My brain just won't shut off. Why couldn't my brain be this wide awake during 8am classes or finals week? Rip off.
Anywho, tonight something's been on my mind that I figured I should write out; maybe then I'll finally sleep (or I'll take my panic attack meds/melatonin and pass out, whichever comes first).
Tonight I watched/listened to a podcast from She Reads Truth-- a Christmas party, with Ellie Holcomb (ah-mazing as always) and writer/blogger Angie Smith, talking about advent. It was great, and what I got from it is worth a post of its own; but that's not what I keep thinking about.
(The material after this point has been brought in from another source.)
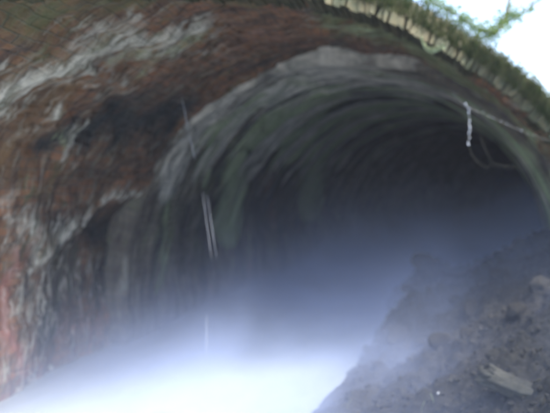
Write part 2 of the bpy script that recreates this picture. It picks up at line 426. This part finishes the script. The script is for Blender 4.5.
# arch ring of brick ends round the mouth: extrados and ragged brick ends in one part
bm = bmesh.new()
n_b = 200
for i in range(n_b):
    a0 = R_(-96) + R_(192) * i / n_b; a1 = R_(-96) + R_(192) * (i + 0.99) / n_b
    for r0, r1 in ((R_OUT - 0.045, R_OUT + 0.075), (R_OUT + 0.08, R_EXT)):
        j = random.uniform(-0.012, 0.02); k = random.uniform(-0.012, 0.012); q = random.uniform(-.012, .012)
        if random.random() < 0.05: j += random.uniform(0.03, 0.08)
        vs = []
        for aa, rr, dy in ((a0, r0, 0), (a1, r0, 0), (a1, r1, 0), (a0, r1, 0), (a0, r0, .34), (a1, r0, .34), (a1, r1, .34), (a0, r1, .34)):
            aa += q / 2.6 + random.uniform(-.004, .004); rr += k + random.uniform(-.012, .012)
            uu = rr * math.sin(aa)
            vs.append(bm.verts.new((AX + uu, float(mouth_y(uu)) + j + dy + random.uniform(-.01, .01), AZ + rr * math.cos(aa))))
        for f in ((0, 1, 2, 3), (7, 6, 5, 4), (0, 4, 5, 1), (1, 5, 6, 2), (2, 6, 7, 3), (3, 7, 4, 0)):
            bm.faces.new([vs[x] for x in f])
bmesh.ops.recalc_face_normals(bm, faces=bm.faces)
bmesh.ops.bevel(bm, geom=list(bm.edges), offset=0.004, segments=1, affect='EDGES')
link('arch_ring', from_bm('arch_ring', bm), M_ring, tunnel, False)
# mortar and earth backing behind the brick ends
tt = np.linspace(R_(-97), R_(97), 160)
rows = []
for rr, dy in ((R_OUT + 0.0, 0.085), (R_EXT - 0.03, 0.07), (R_EXT - 0.03, 0.6)):
    uu = rr * np.sin(tt)
    rows.append(np.stack([AX + uu, mouth_y(uu) + dy, AZ + rr * np.cos(tt)], -1))
link('arch_backing', grid_mesh('arch_backing', np.stack(rows, 1)), M_rubble, tunnel)

# ------------------------------------------------------------------ ground
def bank_h(x, y):
    edge = np.interp(y, [2.5, 4, 5, 6, 7, 8], [-1.5, -1.12, -0.92, -0.80, -0.68, -0.58]) + (fbm(x * 0 + y * 1.9, y * 0, 0, 97) - .5) * 0.26
    h = np.clip((x + 0.80), 0, None) * 0.45
    h = np.maximum(h, np.clip(x - edge, 0, 0.45) * (0.32 + 0.75 * sstep(4.6, 6.2, y)))
    h = np.minimum(h, 1.35 + 0 * h)
    fade = 1 - sstep(8.0, 9.6, y + 0.35 * (x - 0.6))
    h = h * fade
    h = h + 0.34 * np.exp(-(((x + 0.30) / 0.33) ** 2 + ((y - 7.9) / 0.5) ** 2))
    h = h + 0.10 * np.exp(-(((x - 0.55) / 0.3) ** 2 + ((y - 6.6) / 0.5) ** 2))
    rough = sstep(-0.02, 0.25, h)
    h = h + rough * ((fbm(x * 2.2, y * 2.2, 0, 101, 5) - 0.5) * 0.36 + np.abs(fbm(x * 7, y * 7, 0, 103, 4) - 0.5) * 0.16)
    return h - 0.04
def on_bank(px, py):
    Yd = 1.2
    while Yd < 12:
        q = at(px, py, Yd)
        if q.z <= float(bank_h(np.float64(q.x), np.float64(q.y))): return q
        Yd += 0.01
    return q
def out_h(x, y):
    """the open cutting in front of the mouth, with an added unseen bluff"""
    r = np.maximum(bank_h(np.minimum(x, 1.9), y), -0.05)
    right = sstep(1.5, 4.2, x) * 1.5 + sstep(2.0, 4.6, x) * (1 - sstep(4.5, 5.2, y)) * 3.8  # last term is an added bluff, out of view, that shades the bank
    left = sstep(-3.4, -6.0, x) * 2.4
    far = (sstep(6, 30, np.abs(x)) * 1.5)
    return r + right + left + far + (fbm(x * .7, y * .7, 0, 107, 4) - .5) * 0.2 * sstep(0.1, 1, right + left)

xs = np.linspace(-1.5, 1.95, 260); ys = np.concatenate([np.linspace(1.2, 7, 330), np.linspace(7.03, 10, 110)])
X, Yg = np.meshgrid(xs, ys, indexing='ij')
o = link('rubble_bank', grid_mesh('rubble_bank', np.stack([X, Yg, bank_h(X, Yg)], -1)), M_rubble); tag(o, kind='structure')

# terrain: the cutting floor and added bluff before the tunnel and the bed under the water
xs = np.concatenate([np.linspace(-400, -12, 14), np.linspace(-11, 11, 90), np.linspace(12, 400, 14)])
ys = np.concatenate([np.linspace(-400, -12, 14), np.linspace(-11, 5.1, 70)])
X, Yg = np.meshgrid(xs, ys, indexing='ij')
Z = out_h(X, Yg) - 0.05
Z = np.where((X > -3.6) & (X < 2.0) & (Yg > 1.0), -0.16, Z)
o = link('ground', grid_mesh('ground', np.stack([X, Yg, Z], -1)), M_ground); tag(o, kind='structure')
xs = np.linspace(AX - 2.9, AX + 2.9, 8); ys = np.linspace(-8, Y_END, 12)
X, Yg = np.meshgrid(xs, ys, indexing='ij')
o = link('stream_bed', grid_mesh('stream_bed', np.stack([X + bend(Yg), Yg, 0 * X - 0.25], -1)), M_ground); tag(o, kind='structure')
xs = np.linspace(AX - 2.75, AX + 2.6, 30); ys = np.linspace(-7, Y_END - 0.2, 90)
X, Yg = np.meshgrid(xs, ys, indexing='ij')
o = link('stream_water', grid_mesh('stream_water', np.stack([X + bend(Yg), Yg, 0 * X], -1)), M_water); tag(o, kind='structure')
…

Rachael (one of the founders of SRT) was wearing this ampersand shirt:
if you're looking for me a Christmas present, this shirt is in the SRT store. #shamelessplug
Someone during the webcast asked (on the youtube chat box) what the significance of the ampersand was. I (along with a few others) explained that it was based off Daniel 3, the story of Shadrach, Meshach, and Abednego.
It stuck with me the rest of the night, so I decided to re-read the story to refresh myself. Apparently I needed it today.
17 If we are thrown into the blazing furnace, the God we serve is able to deliver us from it, and he will deliver us from Your Majesty’s hand. 18 But even if he does not, we want you to know, Your Majesty, that we will not serve your gods or worship the image of gold you have set up.” (NIV)
Even if not. If He doesn't deliver us, we still refuse to serve or worship another god.
Is that a tough pill to swallow for anyone else?
In the midst of their biggest trial, they remained faithful. They didn't backtrack when things got tough--they didn't change their minds and give in to the king just to save themselves. They remained true to the faith that God would rescue and redeem-- and even if he chose not to, they still had faith in their God, and refused to support any other idol. I love the message version: it wouldn't make a bit of difference if God actually followed through with their request: He was still God, and He was worth holding on to.
At Q Women in November, Annie Downs asked something that resonated with me:
Even if He doesn't answer my deepest prayers the way I want him to; if my hopes and desires for my life aren't what I planned; and even if I don't understand what He's doing or why He's doing it:
He is still God.
He is still good.
He has the plan. I'm simply carrying it out the best way I can.
Faith is scary sometimes; I don't want to put anything into God's hands I can't control (control freak probs, I know). So how on earth can I live a life where my plan and His plan might not match up? How can I live a happy, joyous life if it's not the life I have worked out for me?
That scares the hell out of me, if I'm being honest. I don't know if I could be like Meshach, Shadrach, and Abednego: I'd be running for the hills, if it saved me and my way of life. I don't know if I'd have their, "even if He doesn't save us, I still believe in Him" kind of faith. At least not everyday; there are some days I totally see myself with that kind of faith, then there are the low days where I just shake my head and scream "REALLY?" at God when things don't work out.
I want to have that "and if not" kind of faith: that "even if it isn't what I want or expect, I still choose to believe" kind of mentality. I really do. He says we only need the faith of a mustard seed, yet somedays I feel like I need faith bigger than Mt. Everest to just survive. Sigh.
The ampersand became more than a punctuation mark to me today: it became a reminder that, even if life goes haywire, He is here, and He is good.
And if not-- even if He doesn't do things the "my" way-- He is still good. So, so good.